Choosing a stocks and shares ISA: An essential guide
Breaking into the world of investing is easier than it used to be, but it is still a minefield. There is a plethora of investment tools, accounts, and other financial instruments; where does a new investor begin? The ISA is a great starting point.
What is a stocks and shares ISA?
An ISA is an Individual Savings Account for investors who are planning to invest up to £20,000 a year. Any profits you make on money that you invest from your ISA will be exempt from both income and capital gains tax.
You can open an ISA with as little as £25, although this varies between providers. You can deposit money into an ISA account just like you would with a regular bank account, up to a limit of £20,000. If you exceed this limit accidentally then you won’t be entitled to the same tax benefits. However, if this occurs then HMRC should contact you at the end of the tax year and explain what you need to do. HMRC’s official ISA advice is to not attempt to fix the issue yourself and to wait for HMRC to get in touch with you.

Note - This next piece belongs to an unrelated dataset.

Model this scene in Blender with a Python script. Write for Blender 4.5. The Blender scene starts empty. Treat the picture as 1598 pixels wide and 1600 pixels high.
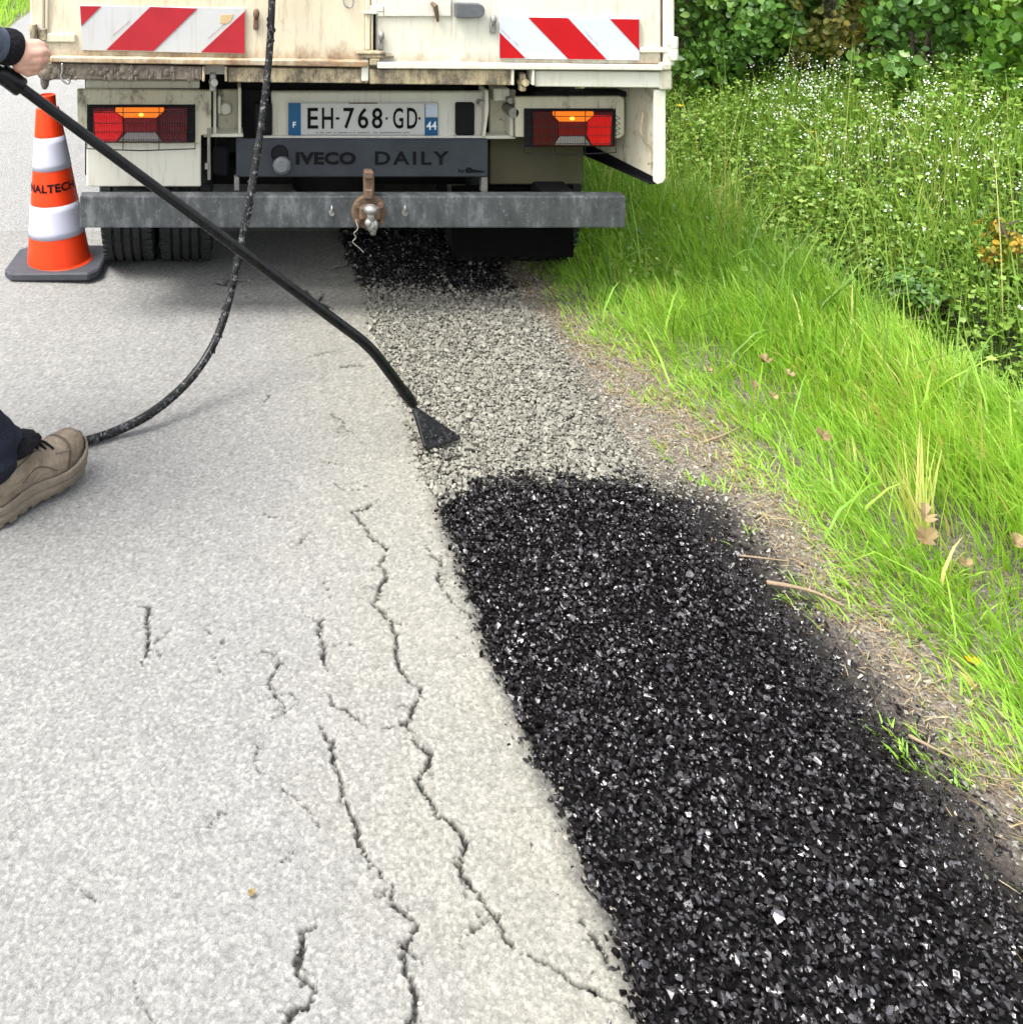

Despite the name, a stocks and shares ISA is suitable for investing in a range of financial products, not just stocks and shares. You can also use the funds in a stocks and shares ISA to invest in corporate and government bonds, as well as exchange-traded funds, investment trusts, and similar financial products.
What Are the Limits?
Remember that your ISA has a £20,000 limit. You are allowed to have more than one ISA, but the limit applies across all of your accounts. You can have 5 ISA accounts and divide your £20,000 among them however you wish. You won’t get a limit of £100,000.
Some ISAs are ‘flexible’ accounts. This means that you can withdraw money from them whenever you like and for any purpose. However, you have to repay any money withdrawn within the same tax year. If you don’t, you will have to repay the money along with a penalty. If you withdraw money from a non-flexible ISA then you will have to pay a penalty, which will be detailed in your contract.
Money that you deposit into an ISA to repay money that you have withdrawn will not count against your overall allowance. So, if you have £750 allowance remaining and you withdraw £50 from your account, your remaining allowance is still £750. However, the first £50 that is deposited into your account will be used to repay your £50 withdrawal, so you can deposit £800 without exceeding your allowance.
Understanding the Risks
Before you commit to an ISA, it is important that you have a solid investing plan. It’s fine if this is going to be your first experience of investing, but you need to know what you are doing or have someone to guide you. No investment is entirely risk-free. There are some investments that are safer than others. Generally, the returns that you can expect are relative to the risk that you take. In other words, safer investments tend to pay out smaller returns more reliably.
If you just want to grow your money without the risks that come with investing, you should get yourself a standard savings account. These give you a fixed interest rate and you are guaranteed to receive that return on your money. Stocks and shares ISAs are for people who are going to be investing their money.
Choosing a Provider
There are a plethora of providers offering stocks and shares ISA accounts today; choosing the right one can seem daunting at first. Some people find it easiest to take the path of least resistance and will open an ISA with the bank that they use for their personal banking. For some people, this will work fine but you might be able to find a better deal if you are willing to step outside of your comfort zone and find a provider who isn’t on the high street.
For example, there are businesses like willisowen.com that cater specifically to people who are looking to make their first forays into the world of investing. Choosing a provider that caters specifically to first-time investment enables you to take those tentative first steps with more confidence. They also offer a flexible stocks and shares ISA, meaning that you can withdraw money from it without penalty, provided you pay it back within the same tax year.
If you are looking to learn the ropes of investing or you have been studying markets from afar and are now ready to finally take the plunge, an ISA is a great choice. You can start buying shares with as little as £25, depending on the provider, so there is plenty of scope for you to dip your toes in the water. Just make sure you do your research so you know exactly what you are getting into.